* BEGIN *
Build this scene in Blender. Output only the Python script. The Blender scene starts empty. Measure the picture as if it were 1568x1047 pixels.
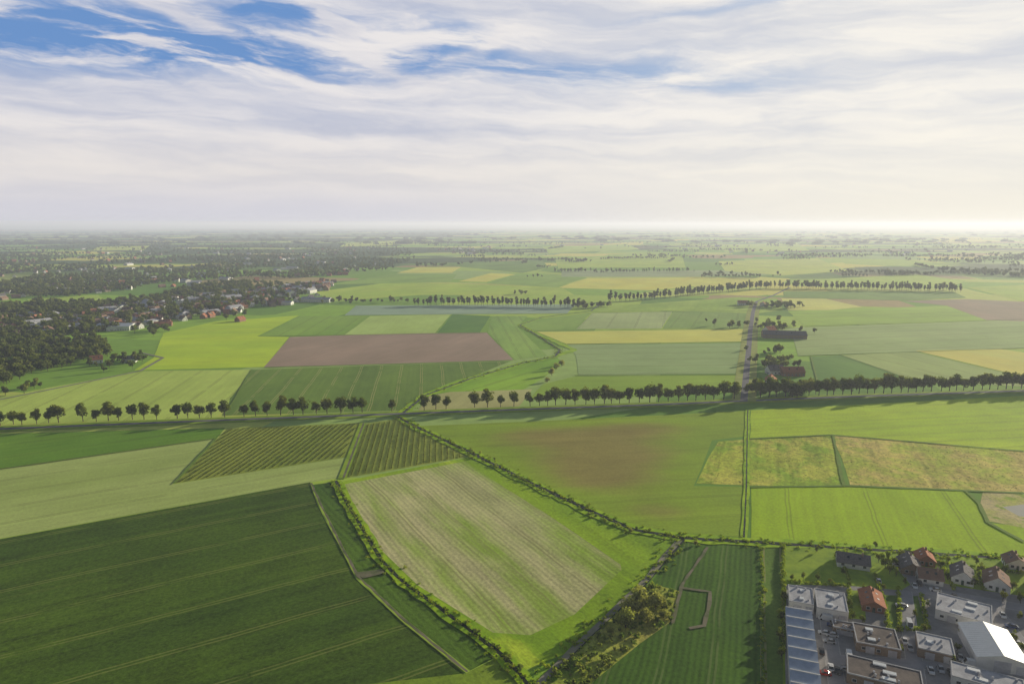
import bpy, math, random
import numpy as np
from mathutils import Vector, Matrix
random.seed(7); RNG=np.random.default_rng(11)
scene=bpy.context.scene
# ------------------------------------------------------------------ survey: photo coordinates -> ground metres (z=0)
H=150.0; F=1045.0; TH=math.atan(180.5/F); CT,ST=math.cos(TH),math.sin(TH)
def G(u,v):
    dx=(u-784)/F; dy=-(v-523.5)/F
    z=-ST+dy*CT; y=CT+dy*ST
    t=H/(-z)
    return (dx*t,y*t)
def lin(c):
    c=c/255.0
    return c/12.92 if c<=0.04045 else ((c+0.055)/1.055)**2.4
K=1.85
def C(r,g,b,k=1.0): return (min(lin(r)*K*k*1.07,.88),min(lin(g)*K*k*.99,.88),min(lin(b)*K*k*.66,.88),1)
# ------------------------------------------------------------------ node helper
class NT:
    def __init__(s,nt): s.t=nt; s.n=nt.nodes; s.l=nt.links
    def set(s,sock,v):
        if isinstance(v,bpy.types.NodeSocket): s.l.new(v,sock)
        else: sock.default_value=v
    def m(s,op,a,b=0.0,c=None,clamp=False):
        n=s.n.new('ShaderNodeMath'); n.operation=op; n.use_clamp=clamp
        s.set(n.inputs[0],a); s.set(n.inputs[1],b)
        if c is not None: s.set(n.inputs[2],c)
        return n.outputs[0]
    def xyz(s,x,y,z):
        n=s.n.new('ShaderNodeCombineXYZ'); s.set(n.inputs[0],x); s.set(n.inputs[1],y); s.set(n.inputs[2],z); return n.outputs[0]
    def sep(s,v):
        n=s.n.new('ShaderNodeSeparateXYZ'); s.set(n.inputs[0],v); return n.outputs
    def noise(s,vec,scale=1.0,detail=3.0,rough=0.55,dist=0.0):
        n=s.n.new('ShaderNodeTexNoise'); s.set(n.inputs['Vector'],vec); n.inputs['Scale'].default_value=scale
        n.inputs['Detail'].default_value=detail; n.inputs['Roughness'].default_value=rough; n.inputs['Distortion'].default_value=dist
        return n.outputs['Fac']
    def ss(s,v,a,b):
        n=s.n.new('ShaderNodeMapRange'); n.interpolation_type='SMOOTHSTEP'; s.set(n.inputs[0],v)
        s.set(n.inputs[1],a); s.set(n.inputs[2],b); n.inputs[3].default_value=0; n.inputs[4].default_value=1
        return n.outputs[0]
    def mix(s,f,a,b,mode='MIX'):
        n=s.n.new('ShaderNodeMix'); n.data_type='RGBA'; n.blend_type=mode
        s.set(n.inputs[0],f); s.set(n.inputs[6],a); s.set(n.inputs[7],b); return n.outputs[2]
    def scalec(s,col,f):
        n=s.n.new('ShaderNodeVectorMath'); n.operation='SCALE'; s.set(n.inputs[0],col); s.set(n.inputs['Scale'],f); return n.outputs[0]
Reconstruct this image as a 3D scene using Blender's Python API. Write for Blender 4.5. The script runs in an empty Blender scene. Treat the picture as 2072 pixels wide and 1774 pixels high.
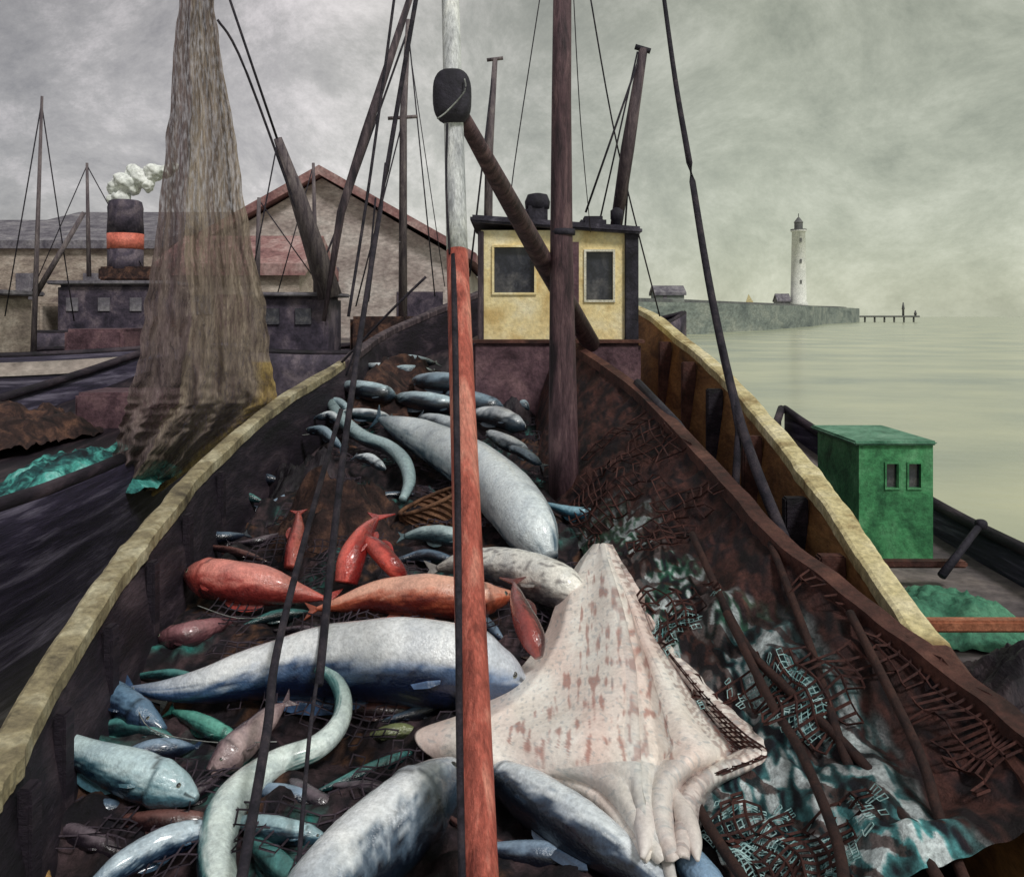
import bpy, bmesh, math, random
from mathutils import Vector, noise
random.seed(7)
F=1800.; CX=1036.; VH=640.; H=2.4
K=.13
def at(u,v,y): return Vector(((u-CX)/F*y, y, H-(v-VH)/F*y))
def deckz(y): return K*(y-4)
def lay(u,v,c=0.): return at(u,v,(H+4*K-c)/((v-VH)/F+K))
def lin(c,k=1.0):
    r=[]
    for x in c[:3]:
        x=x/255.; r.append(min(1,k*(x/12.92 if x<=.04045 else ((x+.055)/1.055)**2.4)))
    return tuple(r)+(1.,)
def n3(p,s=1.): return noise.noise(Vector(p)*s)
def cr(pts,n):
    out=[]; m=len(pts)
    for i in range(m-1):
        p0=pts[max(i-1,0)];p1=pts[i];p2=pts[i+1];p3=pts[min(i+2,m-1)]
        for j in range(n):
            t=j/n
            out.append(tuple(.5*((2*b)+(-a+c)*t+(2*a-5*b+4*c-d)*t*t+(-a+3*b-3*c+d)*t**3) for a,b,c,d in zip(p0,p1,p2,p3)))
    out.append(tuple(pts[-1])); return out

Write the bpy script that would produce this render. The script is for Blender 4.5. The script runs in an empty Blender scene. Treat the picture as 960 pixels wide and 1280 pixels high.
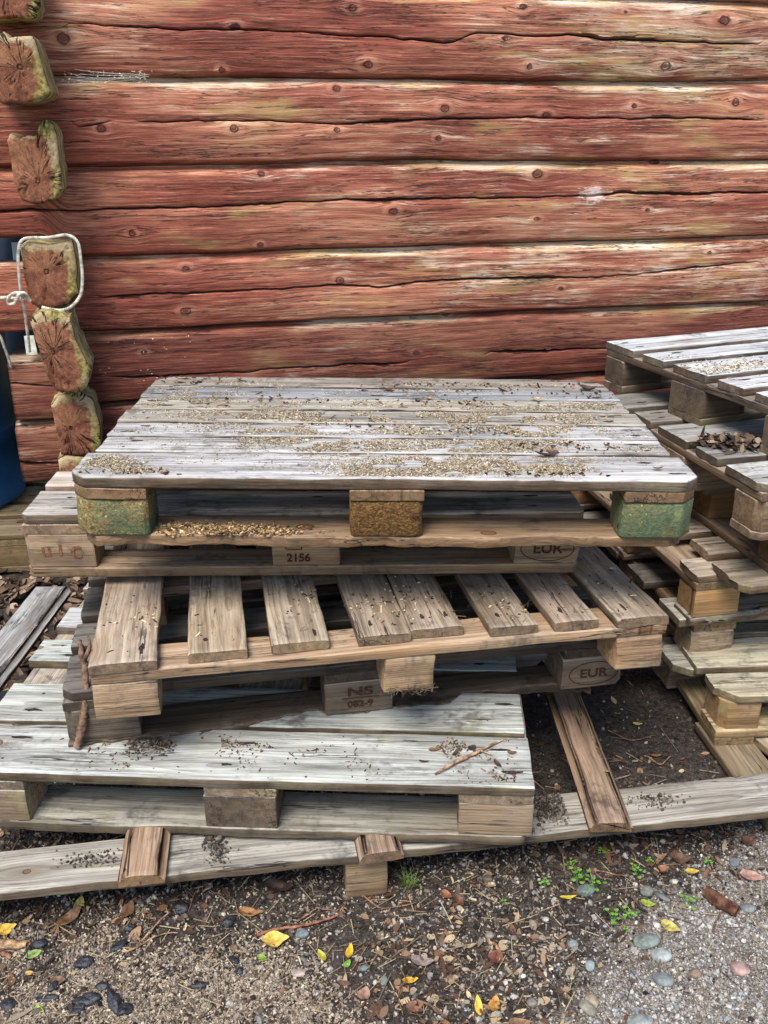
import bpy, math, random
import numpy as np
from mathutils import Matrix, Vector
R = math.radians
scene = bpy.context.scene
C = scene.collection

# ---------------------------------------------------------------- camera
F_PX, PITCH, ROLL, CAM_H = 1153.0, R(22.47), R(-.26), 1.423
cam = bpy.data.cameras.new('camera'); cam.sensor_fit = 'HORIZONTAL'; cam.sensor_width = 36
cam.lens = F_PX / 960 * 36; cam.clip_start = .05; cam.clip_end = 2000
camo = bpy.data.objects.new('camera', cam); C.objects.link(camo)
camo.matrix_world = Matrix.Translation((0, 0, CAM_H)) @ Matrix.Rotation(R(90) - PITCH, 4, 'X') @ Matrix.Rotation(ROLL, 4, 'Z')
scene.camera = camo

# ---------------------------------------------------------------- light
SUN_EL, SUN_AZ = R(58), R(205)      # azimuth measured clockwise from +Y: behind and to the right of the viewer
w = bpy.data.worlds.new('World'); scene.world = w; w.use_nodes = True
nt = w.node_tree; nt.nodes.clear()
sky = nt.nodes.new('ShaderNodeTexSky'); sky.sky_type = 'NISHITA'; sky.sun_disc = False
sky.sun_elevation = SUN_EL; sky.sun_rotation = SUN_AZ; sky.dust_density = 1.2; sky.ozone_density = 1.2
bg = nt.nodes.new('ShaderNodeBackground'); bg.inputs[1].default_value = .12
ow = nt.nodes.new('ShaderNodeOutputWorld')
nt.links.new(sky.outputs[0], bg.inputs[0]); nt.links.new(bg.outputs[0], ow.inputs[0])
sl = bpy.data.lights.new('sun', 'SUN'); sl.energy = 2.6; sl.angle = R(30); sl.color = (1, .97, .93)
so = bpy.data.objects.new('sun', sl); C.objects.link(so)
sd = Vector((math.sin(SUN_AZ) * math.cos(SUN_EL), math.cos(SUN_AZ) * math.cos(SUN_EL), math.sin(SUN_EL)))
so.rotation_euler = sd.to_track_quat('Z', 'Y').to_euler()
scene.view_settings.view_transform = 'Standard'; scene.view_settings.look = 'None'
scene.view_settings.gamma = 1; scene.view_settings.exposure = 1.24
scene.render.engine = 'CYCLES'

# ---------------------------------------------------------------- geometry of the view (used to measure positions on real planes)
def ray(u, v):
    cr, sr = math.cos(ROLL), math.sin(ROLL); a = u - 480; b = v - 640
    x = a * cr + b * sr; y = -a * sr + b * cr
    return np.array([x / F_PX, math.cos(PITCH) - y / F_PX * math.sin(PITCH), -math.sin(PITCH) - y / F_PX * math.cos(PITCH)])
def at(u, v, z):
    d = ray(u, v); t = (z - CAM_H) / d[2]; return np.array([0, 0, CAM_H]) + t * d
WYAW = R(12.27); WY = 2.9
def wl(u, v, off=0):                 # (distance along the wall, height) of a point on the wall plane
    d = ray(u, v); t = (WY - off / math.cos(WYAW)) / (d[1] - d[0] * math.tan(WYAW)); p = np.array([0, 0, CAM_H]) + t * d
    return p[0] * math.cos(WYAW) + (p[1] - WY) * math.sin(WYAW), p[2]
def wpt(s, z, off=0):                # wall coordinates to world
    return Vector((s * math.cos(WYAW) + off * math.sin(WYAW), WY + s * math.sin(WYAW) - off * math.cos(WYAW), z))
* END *
* [What the exercise asks] What's needed is an exact copy of the lines above from the one with "Write the bpy" through the one with "scene.camera = camo", both included; the pictures stay out.

* [Worked answer]
Write the bpy script that would produce this render. The script is for Blender 4.5. The script runs in an empty Blender scene. Treat the picture as 960 pixels wide and 1280 pixels high.
import bpy, math, random
import numpy as np
from mathutils import Matrix, Vector
R = math.radians
scene = bpy.context.scene
C = scene.collection

# ---------------------------------------------------------------- camera
F_PX, PITCH, ROLL, CAM_H = 1153.0, R(22.47), R(-.26), 1.423
cam = bpy.data.cameras.new('camera'); cam.sensor_fit = 'HORIZONTAL'; cam.sensor_width = 36
cam.lens = F_PX / 960 * 36; cam.clip_start = .05; cam.clip_end = 2000
camo = bpy.data.objects.new('camera', cam); C.objects.link(camo)
camo.matrix_world = Matrix.Translation((0, 0, CAM_H)) @ Matrix.Rotation(R(90) - PITCH, 4, 'X') @ Matrix.Rotation(ROLL, 4, 'Z')
scene.camera = camo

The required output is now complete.